Le bus sinue dans la Cordilera Largato et ses à-pics vertigineux à la découverte des nombreux animaux exotiques et tribus indigènes qui y vivent. Les animaux extrêmement craintifs fuient nos objectifs. Nous avons plus de chance avec les autochtones facilement repérables avec leurs débardeurs Nike dérobés dans un avion qui s’écrasa dans le coin, il y a quelques années.
La journée suivante est consacrée à la visite de Fumarolé, la capitale du Guacamola, célèbre pour ses nombreux carnavals qui se déroulent en fin d’année. L’une des curiosités est la vieille cathédrale de San Bernardo qui comme beaucoup de monuments de ce pays, a souffert de multiples tremblements de terre, d’inondations et de la jeunesse lorsqu’elle servit de discothèque dans les années 80. Les bancs et prie-dieu en plastique, l‘autel en laminex et les mannequins de vitrines à la place des statues volées déroutent le visiteur. On vit la religion autrement à San Sombrèro, d’ailleurs, les sept péchés capitaux ont été réduits à trois.
Je pourrais encore vous allécher longuement avec l’exotisme de cette minuscule terre de contrastes qui fait de son instabilité politique, un argument touristique; dix-sept présidents se sont succédé à sa tête en dix ans, le dernier en date étant assassiné au milieu de son discours d’intronisation.
Je ne saurais trop vous recommander de vous y rendre pour chasser la morosité ambiante ; je vous garantis l’effet immédiat.

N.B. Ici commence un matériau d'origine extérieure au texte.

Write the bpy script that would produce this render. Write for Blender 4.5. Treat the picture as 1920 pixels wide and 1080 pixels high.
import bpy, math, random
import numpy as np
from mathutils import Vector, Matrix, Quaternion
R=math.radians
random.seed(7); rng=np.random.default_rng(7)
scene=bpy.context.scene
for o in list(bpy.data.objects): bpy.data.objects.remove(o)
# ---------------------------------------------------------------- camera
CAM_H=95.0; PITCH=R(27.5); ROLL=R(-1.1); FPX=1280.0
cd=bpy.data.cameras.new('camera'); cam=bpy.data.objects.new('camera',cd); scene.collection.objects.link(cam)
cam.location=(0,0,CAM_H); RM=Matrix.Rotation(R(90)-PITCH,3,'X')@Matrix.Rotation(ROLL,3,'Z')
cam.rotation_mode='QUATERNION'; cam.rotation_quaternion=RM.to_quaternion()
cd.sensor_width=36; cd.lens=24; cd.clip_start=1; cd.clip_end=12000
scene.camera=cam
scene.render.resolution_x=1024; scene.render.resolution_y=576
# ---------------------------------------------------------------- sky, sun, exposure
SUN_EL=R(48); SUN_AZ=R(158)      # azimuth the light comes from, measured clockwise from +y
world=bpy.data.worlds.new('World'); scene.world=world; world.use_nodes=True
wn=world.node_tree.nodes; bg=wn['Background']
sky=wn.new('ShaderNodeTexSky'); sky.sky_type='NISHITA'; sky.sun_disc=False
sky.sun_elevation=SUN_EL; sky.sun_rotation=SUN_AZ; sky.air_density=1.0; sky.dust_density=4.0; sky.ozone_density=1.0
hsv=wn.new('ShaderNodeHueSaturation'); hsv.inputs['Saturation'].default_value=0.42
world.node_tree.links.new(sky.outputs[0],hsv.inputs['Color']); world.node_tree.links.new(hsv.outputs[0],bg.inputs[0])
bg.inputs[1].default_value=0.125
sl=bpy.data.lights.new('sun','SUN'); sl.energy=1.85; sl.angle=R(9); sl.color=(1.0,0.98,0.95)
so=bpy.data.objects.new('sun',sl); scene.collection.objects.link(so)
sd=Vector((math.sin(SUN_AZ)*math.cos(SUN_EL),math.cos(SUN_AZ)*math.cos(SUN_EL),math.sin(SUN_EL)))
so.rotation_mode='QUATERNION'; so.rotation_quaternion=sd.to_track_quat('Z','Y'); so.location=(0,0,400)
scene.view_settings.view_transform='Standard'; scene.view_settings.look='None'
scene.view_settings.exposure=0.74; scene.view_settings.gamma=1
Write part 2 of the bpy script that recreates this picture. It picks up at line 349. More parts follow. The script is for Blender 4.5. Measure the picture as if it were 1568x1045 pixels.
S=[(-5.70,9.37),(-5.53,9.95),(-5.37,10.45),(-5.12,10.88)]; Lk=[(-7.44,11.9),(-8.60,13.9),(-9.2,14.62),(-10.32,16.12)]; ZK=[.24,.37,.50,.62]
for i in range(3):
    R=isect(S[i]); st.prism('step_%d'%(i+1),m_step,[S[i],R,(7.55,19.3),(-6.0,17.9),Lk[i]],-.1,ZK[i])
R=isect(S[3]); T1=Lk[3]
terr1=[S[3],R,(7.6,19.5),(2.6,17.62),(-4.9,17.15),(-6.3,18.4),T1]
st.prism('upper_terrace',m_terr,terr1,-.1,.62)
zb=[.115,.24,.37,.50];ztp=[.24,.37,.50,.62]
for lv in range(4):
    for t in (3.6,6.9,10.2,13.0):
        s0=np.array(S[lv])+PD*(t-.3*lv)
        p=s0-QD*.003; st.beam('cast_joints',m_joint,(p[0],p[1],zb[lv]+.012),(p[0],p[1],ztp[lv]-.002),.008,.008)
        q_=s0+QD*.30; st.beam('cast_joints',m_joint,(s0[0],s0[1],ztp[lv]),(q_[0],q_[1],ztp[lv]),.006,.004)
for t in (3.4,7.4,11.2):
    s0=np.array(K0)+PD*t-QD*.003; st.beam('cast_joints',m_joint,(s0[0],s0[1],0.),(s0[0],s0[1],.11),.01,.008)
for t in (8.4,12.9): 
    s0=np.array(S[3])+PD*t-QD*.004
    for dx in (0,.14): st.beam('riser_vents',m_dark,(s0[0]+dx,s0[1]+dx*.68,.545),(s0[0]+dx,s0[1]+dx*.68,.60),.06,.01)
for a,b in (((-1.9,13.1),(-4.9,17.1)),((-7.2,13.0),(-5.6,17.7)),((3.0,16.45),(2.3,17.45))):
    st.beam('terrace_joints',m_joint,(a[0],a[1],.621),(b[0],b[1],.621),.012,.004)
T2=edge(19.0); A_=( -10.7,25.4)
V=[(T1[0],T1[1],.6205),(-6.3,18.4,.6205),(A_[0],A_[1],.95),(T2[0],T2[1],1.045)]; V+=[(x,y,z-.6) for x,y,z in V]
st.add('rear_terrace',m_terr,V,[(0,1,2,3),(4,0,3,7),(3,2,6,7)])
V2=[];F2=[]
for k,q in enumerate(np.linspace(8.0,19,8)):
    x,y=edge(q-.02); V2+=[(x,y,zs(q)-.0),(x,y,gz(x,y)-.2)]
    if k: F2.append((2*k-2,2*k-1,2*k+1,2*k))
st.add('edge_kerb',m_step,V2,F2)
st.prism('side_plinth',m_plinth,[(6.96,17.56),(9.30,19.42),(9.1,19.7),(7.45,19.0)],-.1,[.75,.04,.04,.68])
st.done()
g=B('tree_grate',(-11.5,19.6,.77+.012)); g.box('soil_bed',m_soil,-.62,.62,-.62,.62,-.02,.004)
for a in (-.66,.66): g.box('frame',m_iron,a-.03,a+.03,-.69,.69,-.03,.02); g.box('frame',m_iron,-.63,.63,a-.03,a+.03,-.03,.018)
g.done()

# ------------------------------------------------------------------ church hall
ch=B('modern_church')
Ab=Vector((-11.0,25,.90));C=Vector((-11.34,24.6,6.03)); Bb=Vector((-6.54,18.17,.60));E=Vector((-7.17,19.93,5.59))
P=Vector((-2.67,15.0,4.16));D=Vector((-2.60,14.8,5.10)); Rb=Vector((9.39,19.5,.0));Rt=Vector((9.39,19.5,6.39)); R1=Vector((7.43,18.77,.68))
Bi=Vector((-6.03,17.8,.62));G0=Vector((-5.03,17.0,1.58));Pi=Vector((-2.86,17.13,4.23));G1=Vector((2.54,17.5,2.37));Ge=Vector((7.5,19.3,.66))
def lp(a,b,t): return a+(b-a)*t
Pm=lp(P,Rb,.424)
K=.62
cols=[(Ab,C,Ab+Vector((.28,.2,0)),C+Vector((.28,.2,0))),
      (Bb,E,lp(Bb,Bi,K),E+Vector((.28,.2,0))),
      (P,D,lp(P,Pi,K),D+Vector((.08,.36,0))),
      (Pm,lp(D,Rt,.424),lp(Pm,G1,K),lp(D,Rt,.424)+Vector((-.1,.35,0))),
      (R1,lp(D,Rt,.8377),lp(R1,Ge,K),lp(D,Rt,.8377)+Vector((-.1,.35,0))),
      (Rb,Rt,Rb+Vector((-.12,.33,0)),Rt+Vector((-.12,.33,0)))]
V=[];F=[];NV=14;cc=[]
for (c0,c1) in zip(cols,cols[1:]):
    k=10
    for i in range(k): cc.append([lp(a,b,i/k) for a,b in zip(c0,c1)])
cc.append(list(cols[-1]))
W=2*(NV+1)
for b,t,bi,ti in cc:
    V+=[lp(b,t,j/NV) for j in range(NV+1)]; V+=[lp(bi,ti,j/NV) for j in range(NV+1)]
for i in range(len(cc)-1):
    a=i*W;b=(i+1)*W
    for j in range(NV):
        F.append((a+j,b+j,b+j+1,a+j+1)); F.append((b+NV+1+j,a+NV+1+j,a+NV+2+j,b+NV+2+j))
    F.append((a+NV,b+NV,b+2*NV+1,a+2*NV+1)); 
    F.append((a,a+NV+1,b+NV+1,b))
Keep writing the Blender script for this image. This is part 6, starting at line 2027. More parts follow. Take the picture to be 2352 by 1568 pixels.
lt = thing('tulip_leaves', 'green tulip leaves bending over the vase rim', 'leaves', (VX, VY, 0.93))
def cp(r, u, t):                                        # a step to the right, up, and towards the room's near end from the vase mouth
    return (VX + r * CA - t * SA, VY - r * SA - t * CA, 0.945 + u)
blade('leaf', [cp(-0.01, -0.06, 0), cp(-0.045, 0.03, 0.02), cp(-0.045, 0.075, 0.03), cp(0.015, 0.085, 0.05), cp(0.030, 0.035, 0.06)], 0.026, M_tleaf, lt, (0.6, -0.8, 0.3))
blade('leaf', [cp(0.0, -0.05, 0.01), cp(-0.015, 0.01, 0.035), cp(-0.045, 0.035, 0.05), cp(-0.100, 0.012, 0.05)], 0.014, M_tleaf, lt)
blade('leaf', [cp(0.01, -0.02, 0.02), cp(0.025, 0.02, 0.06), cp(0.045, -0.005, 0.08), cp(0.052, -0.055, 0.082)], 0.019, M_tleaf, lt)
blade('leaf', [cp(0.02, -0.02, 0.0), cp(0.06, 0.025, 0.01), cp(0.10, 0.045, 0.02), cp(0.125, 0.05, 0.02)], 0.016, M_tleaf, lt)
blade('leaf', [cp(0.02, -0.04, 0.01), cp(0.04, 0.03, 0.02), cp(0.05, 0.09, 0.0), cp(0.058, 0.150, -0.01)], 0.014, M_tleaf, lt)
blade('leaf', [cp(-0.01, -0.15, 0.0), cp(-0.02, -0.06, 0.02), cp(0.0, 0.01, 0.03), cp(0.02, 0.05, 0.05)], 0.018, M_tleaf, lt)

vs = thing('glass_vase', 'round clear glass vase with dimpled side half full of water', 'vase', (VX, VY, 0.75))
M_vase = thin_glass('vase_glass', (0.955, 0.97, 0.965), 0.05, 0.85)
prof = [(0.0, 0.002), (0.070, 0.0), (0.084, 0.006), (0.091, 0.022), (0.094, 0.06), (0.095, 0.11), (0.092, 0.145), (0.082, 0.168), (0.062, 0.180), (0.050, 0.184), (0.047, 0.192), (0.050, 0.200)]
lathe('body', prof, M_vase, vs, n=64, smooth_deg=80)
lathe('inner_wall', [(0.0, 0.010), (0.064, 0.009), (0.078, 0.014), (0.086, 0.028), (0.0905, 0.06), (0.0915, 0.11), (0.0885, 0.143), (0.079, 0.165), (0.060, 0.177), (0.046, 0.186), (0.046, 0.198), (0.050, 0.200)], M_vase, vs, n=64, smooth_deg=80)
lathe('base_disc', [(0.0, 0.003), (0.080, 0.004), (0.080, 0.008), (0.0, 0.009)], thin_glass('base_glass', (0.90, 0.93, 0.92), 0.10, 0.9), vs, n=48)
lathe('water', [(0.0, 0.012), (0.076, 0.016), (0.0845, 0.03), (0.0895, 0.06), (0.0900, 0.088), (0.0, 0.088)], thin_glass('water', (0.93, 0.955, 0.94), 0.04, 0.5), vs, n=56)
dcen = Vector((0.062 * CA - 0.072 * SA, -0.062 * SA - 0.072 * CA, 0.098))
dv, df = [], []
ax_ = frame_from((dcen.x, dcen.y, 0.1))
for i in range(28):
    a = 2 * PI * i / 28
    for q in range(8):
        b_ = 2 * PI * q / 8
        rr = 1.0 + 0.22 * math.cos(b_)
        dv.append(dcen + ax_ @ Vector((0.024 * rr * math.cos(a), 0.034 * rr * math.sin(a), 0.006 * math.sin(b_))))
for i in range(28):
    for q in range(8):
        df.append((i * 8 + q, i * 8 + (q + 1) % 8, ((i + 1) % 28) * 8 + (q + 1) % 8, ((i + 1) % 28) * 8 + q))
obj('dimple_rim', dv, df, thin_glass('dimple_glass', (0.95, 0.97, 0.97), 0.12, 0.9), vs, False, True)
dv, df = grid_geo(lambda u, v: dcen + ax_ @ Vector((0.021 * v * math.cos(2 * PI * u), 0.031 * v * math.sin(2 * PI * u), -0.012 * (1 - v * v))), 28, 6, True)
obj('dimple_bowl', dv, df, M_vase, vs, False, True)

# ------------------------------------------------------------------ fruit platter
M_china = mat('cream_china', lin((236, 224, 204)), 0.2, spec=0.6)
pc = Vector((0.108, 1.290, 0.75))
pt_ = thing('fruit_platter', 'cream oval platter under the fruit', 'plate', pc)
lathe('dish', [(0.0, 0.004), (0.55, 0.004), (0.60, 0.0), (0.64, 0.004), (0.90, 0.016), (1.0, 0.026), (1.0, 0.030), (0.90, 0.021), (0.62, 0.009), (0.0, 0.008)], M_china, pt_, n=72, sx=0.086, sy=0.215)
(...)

Alors d’urgence, réservez votre envol dans une bonne librairie de votre ville en vous procurant le désopilant « travel guide » Jetlag sur San Sombrèro imaginé par une bande d’allumés australiens.
Comme tout bon guide touristique, ce pastiche fourmille de renseignements sur l’histoire, la géographie, l’économie, les merveilles naturelles et architecturales, les traditions de ce pays sans traités d’extradition. Que viva San Sombrèro ! … et mourez de rire !
Quant à moi, j’attends impatiemment les prochains guides, actuellement en préparation, sur « Les Émirats arabes punis », « Le Tyranistan », « La Polynuclésie » et « La Costa Lezios de la Teta » !!!